2014 Season To Test Managerial Skills of Fredi Gonzalez

By Walter Bergeson
Fredi Gonzalez
Dale Zanine-USA TODAY Sports

In his first three seasons as manager of the Atlanta Braves, Fredi Gonzalez won 89 games or more each year. No other manager in the National League has won as many games as Gonzalez has over that stretch. With each of the last three seasons ending in disappointment, however, the jury is still out on Gonzalez’ ability as a manager. Between the Tommy John injuries on the pitching staff, Dan Uggla’s relationship with the organization, and the ongoing struggles of B.J. Upton, this season will provide the biggest test Gonzalez has faced as manager of the Braves.

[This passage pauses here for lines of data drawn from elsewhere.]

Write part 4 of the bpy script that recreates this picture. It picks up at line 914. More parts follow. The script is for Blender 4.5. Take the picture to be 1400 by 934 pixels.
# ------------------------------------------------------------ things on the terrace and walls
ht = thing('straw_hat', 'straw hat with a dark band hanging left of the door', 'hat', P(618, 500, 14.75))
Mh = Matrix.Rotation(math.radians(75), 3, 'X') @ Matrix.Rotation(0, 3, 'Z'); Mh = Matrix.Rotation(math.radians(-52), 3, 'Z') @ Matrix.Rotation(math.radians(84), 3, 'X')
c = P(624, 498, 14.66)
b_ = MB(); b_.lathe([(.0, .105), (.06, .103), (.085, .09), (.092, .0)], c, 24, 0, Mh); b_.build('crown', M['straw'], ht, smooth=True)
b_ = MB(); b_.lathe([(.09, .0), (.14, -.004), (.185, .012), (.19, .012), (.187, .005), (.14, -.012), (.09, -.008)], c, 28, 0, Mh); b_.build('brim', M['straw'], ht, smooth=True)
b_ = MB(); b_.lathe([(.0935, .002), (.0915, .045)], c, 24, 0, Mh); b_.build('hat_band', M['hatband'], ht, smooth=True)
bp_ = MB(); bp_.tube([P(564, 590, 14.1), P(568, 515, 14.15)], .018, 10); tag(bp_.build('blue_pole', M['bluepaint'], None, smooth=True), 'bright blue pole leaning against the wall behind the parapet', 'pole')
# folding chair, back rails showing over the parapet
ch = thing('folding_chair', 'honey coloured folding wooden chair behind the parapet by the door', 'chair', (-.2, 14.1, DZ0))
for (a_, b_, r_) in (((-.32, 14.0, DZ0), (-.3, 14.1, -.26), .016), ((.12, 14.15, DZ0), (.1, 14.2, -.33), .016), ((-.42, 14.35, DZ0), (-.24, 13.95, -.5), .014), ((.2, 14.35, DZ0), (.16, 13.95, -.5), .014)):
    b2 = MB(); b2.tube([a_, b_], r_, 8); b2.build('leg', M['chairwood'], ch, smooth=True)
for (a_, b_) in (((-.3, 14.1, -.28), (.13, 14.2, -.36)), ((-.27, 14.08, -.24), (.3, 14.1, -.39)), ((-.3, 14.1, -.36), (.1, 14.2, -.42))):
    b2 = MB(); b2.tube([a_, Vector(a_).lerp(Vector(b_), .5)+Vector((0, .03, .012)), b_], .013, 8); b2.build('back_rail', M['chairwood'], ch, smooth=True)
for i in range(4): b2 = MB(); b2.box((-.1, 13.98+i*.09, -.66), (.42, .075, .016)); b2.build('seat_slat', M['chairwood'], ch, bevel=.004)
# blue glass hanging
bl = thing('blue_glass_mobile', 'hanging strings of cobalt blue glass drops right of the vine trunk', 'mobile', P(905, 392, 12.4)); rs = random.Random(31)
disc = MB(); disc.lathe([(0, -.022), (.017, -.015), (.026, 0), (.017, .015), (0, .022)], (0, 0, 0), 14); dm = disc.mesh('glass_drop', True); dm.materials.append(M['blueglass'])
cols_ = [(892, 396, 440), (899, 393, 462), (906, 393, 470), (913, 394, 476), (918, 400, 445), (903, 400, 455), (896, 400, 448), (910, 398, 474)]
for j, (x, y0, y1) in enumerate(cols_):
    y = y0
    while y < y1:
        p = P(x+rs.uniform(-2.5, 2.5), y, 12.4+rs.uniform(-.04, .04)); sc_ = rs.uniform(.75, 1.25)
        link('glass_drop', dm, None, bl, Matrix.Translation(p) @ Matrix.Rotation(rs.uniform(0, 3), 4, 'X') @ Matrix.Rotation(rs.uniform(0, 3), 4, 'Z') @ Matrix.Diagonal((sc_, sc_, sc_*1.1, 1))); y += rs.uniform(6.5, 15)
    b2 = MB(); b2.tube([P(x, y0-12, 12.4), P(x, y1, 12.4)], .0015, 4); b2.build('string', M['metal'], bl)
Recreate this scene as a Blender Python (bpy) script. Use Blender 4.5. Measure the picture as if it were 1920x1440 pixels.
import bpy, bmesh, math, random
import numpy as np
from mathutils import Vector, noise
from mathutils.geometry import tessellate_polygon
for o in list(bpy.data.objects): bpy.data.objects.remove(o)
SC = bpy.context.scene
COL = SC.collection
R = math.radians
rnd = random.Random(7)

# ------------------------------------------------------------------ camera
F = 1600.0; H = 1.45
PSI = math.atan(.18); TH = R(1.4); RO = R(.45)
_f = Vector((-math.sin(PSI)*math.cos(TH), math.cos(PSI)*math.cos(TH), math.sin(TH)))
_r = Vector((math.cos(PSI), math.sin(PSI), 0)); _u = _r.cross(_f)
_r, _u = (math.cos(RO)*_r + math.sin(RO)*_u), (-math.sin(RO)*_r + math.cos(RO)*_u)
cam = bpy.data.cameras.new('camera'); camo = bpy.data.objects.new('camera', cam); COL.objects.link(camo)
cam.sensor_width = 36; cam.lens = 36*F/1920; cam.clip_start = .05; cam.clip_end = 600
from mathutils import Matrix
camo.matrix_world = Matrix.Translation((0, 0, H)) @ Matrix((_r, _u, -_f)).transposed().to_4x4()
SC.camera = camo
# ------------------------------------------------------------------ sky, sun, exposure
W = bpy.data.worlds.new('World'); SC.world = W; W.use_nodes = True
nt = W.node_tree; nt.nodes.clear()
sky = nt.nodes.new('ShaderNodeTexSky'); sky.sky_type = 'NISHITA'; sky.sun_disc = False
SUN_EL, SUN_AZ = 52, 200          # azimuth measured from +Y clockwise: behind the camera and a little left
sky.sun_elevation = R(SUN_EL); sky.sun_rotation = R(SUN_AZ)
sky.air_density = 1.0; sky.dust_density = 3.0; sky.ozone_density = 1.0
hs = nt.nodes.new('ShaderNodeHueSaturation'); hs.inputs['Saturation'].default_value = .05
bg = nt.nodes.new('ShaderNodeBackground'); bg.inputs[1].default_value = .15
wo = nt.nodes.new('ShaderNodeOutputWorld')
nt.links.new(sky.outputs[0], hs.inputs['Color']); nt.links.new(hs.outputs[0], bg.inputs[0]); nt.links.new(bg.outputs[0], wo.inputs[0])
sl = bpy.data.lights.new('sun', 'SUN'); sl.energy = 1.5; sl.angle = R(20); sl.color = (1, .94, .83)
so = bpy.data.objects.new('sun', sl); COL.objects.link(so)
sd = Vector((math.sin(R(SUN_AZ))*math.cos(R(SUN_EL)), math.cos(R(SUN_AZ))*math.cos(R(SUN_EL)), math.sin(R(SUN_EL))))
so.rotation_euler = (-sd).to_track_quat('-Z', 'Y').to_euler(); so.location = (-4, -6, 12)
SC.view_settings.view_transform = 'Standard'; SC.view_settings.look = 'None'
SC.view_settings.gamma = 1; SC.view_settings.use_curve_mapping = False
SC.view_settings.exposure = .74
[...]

There are several reasons why Gonzalez still has plenty to prove despite his regular season success. There is the shadow left by Bobby Cox, who is being enshrined in the Hall of Fame this summer because of his historic run with the Braves before Gonzalez’ arrival. Then there is the perception that Gonzalez’ teams fall apart when it matters the most, with Gonzalez specifically taking heat for the collapse in September 2011 and for not bringing in Craig Kimbrel in Game 4 of last year’s NLDS. Even when the Braves won the division last season, it came with the caveat that the favored Nationals had been crippled by injuries. Fair or not, Gonzalez is seen as an aloof manager who’s been more lucky than good.

There’s no doubt that if the Braves have success this season, Gonzalez will have to get some credit. The team’s pitching staff was decimated by injuries before the first pitch of the regular season, and the former strength of the team now appeared to be a major weakness. So far this hasn’t posed a problem, with Aaron Harang turning back the clock to 2006, but it will be interesting to see how Gonzalez manages the rotation when Mike Minor and Gavin Floyd come off the DL.

While Uggla hasn’t looked this good at the plate since his mysterious 33-game hitting streak in 2011, he’s still hitting under .200 through the first week and a half of the season. Uggla was left off the postseason roster last year after hitting an abysmal .179 during the season, and the organization spent the offseason looking for anybody willing to take him off their hands. Those two actions caused Uggla’s relationship with team management to be understandably strained, leaving Gonzalez in a tough position. As manager, Gonzalez has to try to convince Uggla he still has confidence in him, while at the same time realize that if Uggla continues to struggle he needs to look at Ramiro Pena or Tommy La Stella for production.

Then there’s B.J. Upton. After several reports of a revamped and improved swing during Spring Training, Upton has picked up right where he left off in 2013. He has more than three times as many strikeouts as he has hits so far this year, and still hasn’t shown any indication he can hit the ball to right field. There’s 75 million reasons why he will be given every chance to turn it around, but it’s hard to believe the Braves will be able to continue the success they had last year if B.J. Upton puts up a repeat performance. Like with Uggla, Gonzalez will have to walk the fine line between supporting his players and doing what’s best for the team.

Managing the pitching staff, along with handling Upton and Uggla, will test Fredi Gonzalez this year. If the team wins close to 90 games again this year with all they are up against, it would be hard to argue that Gonzalez isn’t one of the best managers in the league.